I want to tell you about:
• the shabby girl with dirty, holey socks who watched another child’s humiliation and, for years, used it as affirmation of her own lack of worth and her secret fear that other would discover that she actually is that shabby little girl.
• the ugly girl who always felt she had to smile—no matter what.
• the impish girl who wants someone who will throw the waffle back.
• the fearful girl who is afraid she’ll put her heart into it and it will still be really stupid or ridiculous or—at best—not nearly good enough.
• the traveling girl who dreamed of jumping out of the boat and swimming in the light.
• the tearful girl who comforted herself by pretending someone was tucking her into bed.
• the skeptical girl who wrote a letter to her minister asking how—if God was so great—he would send people who grew up on a remote and isolated island and had know way of knowing about him to hell for not believing in him. And added that she didn’t buy that Jesus fed all those people with one loaf of bread and one fish.

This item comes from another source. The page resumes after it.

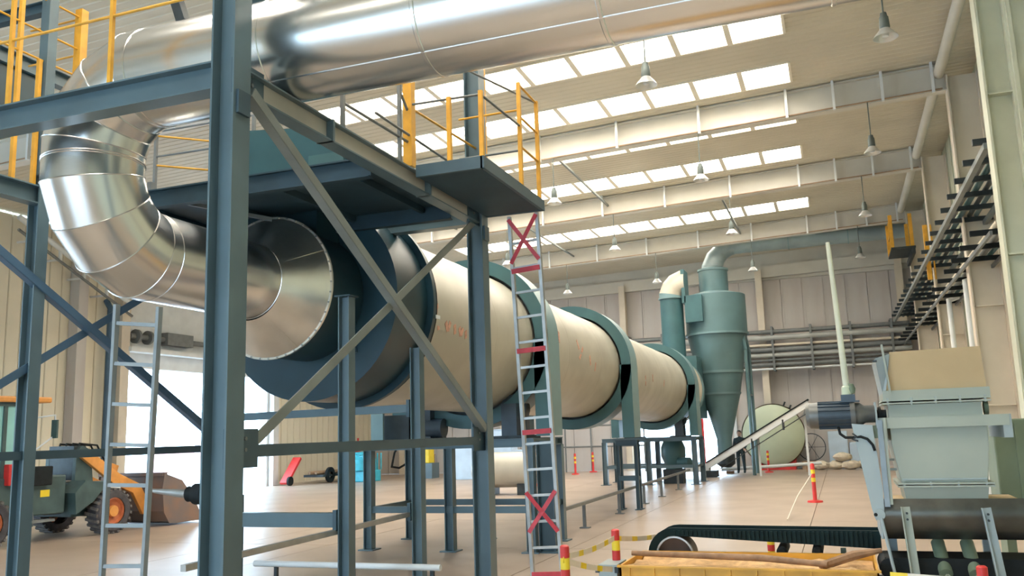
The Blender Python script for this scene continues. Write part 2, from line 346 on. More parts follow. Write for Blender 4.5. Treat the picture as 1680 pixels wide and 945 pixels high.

• the brave girl who is not scared of the dark.
• the earnest girl who cared so much about detail in her drawings that she obsessed over how to draw Santa with enough toys in his sleigh for all the children in the world and who blossomed under her first grade teacher’s praise.

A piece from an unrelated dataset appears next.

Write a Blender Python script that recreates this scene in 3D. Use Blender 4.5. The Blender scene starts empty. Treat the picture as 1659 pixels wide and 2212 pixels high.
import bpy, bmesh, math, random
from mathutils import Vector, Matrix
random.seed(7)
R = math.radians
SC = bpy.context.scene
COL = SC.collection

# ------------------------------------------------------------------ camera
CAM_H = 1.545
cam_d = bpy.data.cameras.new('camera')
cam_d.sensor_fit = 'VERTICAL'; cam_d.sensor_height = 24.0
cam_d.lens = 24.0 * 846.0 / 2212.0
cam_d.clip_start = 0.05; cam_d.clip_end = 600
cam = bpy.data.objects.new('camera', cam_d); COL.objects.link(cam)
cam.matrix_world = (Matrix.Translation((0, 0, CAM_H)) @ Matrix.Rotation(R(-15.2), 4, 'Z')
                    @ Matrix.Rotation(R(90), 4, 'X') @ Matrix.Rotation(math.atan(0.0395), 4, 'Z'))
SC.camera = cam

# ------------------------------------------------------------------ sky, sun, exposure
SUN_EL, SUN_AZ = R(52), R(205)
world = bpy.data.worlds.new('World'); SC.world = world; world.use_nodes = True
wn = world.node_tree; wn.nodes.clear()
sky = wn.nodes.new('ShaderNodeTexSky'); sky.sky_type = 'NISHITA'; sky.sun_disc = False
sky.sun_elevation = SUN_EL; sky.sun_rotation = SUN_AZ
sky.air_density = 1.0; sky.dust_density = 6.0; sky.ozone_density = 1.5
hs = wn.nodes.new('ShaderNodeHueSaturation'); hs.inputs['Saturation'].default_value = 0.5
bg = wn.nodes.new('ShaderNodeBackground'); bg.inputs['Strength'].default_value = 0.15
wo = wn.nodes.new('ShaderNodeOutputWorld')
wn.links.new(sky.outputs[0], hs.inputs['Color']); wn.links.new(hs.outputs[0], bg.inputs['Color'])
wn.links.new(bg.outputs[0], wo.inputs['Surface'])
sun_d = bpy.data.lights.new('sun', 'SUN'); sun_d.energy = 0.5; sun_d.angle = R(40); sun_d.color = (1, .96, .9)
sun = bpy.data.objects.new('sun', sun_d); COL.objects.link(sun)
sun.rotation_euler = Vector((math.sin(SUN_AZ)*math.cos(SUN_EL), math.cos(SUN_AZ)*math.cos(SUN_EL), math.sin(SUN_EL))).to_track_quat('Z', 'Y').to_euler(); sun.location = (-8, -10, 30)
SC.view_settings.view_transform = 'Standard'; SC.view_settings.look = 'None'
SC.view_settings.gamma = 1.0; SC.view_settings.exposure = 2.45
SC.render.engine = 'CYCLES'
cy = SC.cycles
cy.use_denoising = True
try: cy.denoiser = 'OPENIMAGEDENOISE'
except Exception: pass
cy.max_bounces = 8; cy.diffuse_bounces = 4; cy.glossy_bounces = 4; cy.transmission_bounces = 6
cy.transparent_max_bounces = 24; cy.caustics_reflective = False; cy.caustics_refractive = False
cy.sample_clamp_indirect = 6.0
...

• the silly girl who hides in the closet when she is feeling playful.
• the joyful girl who sings in the shower when she is happy.

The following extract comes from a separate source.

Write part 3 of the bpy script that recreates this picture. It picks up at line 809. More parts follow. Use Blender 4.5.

• the resourceful girl who is good at taking care of herself.
• the creative girl who took pride in the shoes she colored with magic marker but, after seeing others’ reactions to them, was silently shamed and embarrassed and humiliated and never wore them again.
• the protective girl who never told her friend the terrible things people were saying.
• the dreamy girl who is hopeful. Eternally hopeful.
• the lonely girl who comforted herself by pretending someone was tucking her into bed.
• the sentimental girl who would swallow her gum on the days of important events in an attempt to keep a piece of them with her for seven years.
• the damaged girl who always had one foot out the door.
• the optimistic girl who wants to bring her foot back inside and close the door.
For now, though, I will just tuck them away.